GitHub, Security, DevSecOps
A coding agent is the most useful when it can run without stopping to ask permission at every step. The catch is that it borrows your permissions – your SSH keys, your cloud credentials, your whole home directory – and it spends all day reading instructions it can't vet: a fetched web page, a cloned repo's AGENTS.md, a tool response. One hostile instruction in the wrong place and a helpful agent becomes a way to leak credentials, delete the wrong directory, or pull in a poisoned dependency. Approval prompts don't help much here, because the thing writing the prompt is the same thing being manipulated.

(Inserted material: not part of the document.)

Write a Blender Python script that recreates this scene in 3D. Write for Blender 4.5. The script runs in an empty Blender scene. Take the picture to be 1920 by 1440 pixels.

This workshop takes the other route. Instead of trusting the agent to police itself, we build a boundary around it so mistakes and attacks stay contained. We start by mapping how things actually go wrong (untrusted input → dangerous capability → real damage), then work through the protections that cut each link: filesystem and network isolation, kernel-enforced boundaries that hold even after the model is confused, and keeping credentials out of the sandbox as much as possible. Then we build a working sandbox from scratch with a lightweight, cross-platform, open-source approach you can wrap around any agent, and we verify it with scripts that prove each control holds rather than taking it on trust. You'll leave with a setup you can drop into your own projects, and a way of understanding agent safety that isn't tied to any one tool.